2.09.2009

"soak-the-rich" - a history of polarizing rhetoric


Railing Against the Rich: A Great American Tradition

Excerpt:

Franklin Roosevelt himself, trying to steal the thunder of the populists, proposed the so-called "soak-the-rich" tax, passed in 1935, which targeted high corporate salaries and investment income, even though it did little to increase government revenues or reduce the real wealth of those required to pay. He made a series of speeches in 1936 excoriating the selfishness and greed of the "economic royalists." He had struggled, he said, "with the old enemies of peace, business and financial monopoly, speculation, reckless banking, class antagonism, sectionalism, war profiteering…. Never before in all our history have these forces been so united against one candidate as they stand today. They are unanimous in their hate for me, and I welcome their hatred." This polarizing rhetoric was greeted with some of the most enthusiastic responses of any of his speeches.

....

Few 21st-century Americans have any real experience with economic populism. That appears to be changing fast. In the 1930s, the demonization of the upper class did not really begin until almost two years after the stock-market crash. We are now six months into our own economic crisis, and signs of populist resentment are already visible: in the perverse fascination with Bernard Madoff's remarkable fraud, the popular outrage at the tax problems of public officials, the growing contempt for the many overseers of the credit markets, the ruined investments of millions of ordinary people, the growing army of the unemployed (still far below the 15% to 25% unemployment of the 1930s, but 7.6% in January and growing fast), the likelihood of a recession that could last not just for months, but for years. These are the preconditions of populist revolts. Mr. Obama's chastisements of bankers and CEOs have been relatively mild compared to the routine denunciations of "economic royalists" in the 1930s. But the longer the crisis goes on and the deeper it grows, the more Huey Long-like challenges to those in power will arise, and the more pressure there will be for national leaders to launch populist battles of their own.

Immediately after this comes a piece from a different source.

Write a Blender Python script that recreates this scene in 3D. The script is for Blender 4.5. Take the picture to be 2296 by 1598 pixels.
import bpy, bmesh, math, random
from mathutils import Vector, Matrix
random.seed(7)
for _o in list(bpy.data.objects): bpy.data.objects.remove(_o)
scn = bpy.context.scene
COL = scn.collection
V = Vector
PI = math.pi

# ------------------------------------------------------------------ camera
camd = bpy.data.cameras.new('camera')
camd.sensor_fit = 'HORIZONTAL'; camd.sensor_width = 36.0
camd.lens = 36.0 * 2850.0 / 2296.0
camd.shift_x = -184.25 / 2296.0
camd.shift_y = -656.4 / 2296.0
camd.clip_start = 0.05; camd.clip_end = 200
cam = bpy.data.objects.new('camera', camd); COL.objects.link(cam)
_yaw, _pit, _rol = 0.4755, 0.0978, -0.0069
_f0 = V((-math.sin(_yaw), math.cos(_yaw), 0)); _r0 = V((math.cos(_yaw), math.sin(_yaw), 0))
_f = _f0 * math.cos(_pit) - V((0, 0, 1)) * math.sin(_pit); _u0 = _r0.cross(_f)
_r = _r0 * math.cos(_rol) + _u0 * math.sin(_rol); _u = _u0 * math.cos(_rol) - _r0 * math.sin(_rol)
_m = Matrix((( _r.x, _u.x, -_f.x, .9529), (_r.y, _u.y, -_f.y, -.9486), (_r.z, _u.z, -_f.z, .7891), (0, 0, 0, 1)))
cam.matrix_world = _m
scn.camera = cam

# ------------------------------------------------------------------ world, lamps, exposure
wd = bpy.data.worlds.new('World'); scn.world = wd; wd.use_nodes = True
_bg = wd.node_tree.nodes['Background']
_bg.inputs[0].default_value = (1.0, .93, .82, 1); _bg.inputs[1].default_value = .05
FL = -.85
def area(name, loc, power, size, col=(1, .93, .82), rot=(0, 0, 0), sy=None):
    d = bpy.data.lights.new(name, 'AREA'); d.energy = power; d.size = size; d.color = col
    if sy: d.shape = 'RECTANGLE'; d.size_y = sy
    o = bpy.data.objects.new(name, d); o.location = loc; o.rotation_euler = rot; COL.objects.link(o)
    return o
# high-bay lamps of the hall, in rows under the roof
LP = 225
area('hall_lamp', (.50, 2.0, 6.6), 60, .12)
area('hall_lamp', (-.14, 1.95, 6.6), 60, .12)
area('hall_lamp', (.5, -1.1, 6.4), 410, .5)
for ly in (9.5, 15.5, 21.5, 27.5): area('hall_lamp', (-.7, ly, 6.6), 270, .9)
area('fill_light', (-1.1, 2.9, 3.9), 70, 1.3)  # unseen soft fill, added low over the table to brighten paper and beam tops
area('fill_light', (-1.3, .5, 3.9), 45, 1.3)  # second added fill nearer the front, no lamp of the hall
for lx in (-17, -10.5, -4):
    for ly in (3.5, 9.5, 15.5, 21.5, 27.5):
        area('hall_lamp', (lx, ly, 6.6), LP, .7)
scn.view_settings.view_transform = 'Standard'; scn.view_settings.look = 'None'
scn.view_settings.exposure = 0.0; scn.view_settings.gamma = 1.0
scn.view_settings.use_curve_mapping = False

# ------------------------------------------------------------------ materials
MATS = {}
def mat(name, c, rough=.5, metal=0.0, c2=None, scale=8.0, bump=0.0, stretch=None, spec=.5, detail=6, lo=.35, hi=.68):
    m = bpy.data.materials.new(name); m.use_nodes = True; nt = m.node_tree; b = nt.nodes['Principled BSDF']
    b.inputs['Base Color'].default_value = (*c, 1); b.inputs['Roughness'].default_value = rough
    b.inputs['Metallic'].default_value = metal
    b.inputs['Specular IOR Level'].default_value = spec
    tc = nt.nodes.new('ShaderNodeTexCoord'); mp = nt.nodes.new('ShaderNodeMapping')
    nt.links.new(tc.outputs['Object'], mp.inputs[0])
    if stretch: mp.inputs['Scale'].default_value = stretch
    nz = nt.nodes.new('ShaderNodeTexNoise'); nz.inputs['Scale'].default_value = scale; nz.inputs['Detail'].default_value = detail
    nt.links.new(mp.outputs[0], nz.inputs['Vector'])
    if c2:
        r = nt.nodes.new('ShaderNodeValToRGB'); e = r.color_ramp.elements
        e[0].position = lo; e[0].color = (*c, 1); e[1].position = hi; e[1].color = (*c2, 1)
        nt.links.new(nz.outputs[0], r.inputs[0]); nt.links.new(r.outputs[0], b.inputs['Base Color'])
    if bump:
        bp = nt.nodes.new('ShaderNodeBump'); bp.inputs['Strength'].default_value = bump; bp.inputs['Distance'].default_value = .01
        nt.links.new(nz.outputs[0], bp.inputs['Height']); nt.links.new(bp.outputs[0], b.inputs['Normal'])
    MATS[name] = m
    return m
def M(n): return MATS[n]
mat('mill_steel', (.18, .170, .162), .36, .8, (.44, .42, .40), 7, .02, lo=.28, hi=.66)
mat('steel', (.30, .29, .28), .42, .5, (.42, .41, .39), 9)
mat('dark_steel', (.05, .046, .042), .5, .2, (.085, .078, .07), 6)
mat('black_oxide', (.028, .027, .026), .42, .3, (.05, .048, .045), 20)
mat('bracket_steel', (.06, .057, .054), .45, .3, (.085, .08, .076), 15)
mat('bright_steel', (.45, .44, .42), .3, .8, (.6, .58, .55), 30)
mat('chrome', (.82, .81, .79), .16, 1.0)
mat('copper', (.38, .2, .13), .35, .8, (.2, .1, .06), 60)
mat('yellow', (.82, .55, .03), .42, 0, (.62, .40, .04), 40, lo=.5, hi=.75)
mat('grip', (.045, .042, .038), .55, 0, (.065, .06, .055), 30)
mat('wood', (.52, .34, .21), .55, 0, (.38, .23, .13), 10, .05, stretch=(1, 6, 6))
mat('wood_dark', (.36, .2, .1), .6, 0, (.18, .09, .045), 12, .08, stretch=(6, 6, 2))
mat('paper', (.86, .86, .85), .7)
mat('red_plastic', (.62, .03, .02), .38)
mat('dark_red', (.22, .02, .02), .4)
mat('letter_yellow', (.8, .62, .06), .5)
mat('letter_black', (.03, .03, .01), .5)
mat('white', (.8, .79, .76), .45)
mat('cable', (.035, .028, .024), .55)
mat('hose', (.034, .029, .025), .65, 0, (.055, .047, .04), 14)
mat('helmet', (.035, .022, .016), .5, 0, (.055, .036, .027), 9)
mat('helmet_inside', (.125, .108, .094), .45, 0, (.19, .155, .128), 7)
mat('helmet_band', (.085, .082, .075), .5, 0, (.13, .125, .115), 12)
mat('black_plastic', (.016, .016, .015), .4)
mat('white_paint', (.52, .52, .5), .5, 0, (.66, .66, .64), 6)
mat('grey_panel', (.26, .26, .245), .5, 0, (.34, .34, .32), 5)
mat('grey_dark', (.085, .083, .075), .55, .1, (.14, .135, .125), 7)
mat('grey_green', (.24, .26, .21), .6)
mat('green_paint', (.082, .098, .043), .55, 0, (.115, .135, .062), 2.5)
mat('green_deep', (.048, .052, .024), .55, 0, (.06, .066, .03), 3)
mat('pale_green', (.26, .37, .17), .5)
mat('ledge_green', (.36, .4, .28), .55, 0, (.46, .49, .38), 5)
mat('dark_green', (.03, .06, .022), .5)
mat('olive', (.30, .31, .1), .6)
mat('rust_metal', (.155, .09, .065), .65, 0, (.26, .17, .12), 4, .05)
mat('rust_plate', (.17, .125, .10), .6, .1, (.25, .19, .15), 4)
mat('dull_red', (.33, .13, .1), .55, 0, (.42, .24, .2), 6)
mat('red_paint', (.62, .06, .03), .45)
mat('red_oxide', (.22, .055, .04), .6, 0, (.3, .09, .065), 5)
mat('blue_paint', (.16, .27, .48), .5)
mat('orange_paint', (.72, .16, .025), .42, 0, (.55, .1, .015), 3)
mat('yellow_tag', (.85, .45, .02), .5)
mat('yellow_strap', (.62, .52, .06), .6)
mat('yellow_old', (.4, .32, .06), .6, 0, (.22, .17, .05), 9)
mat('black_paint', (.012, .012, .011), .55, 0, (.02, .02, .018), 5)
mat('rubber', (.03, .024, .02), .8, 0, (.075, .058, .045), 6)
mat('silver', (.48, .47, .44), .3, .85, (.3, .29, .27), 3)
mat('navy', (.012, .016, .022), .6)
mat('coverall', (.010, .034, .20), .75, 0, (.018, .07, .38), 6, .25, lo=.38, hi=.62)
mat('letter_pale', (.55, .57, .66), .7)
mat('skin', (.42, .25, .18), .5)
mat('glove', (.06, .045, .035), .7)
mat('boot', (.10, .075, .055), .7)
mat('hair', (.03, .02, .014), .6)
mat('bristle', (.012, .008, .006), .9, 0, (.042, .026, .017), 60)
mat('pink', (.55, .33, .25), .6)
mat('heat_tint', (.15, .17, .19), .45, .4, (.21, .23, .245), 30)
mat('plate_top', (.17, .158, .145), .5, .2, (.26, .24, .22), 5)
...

Whether that would help or hurt the Obama administration is hard to predict. In 1896, in the midst of another great depression, the Democratic party chose as its candidate the great populist hero William Jennings Bryan. His crushing defeat ushered in 36 years of almost unbroken Republican rule. In 1936, at the height of Franklin Roosevelt's populist rhetoric, his landslide re-election helped solidify a comparable period of Democratic dominance. Cultural populism has been a staple of the right since at least 1968, and it has alternately helped, and badly hurt, conservative candidates and causes. Economic populism has the same capacity either to bring down the president's ambitious agenda or, if handled skillfully, to open up opportunities for greater change than he may yet have imagined.


Comment: I used to think like this - basically thinking that the rich got that way by luck or inheritance. The "soak the rich" mentality is actually counterproductive to real economic progress.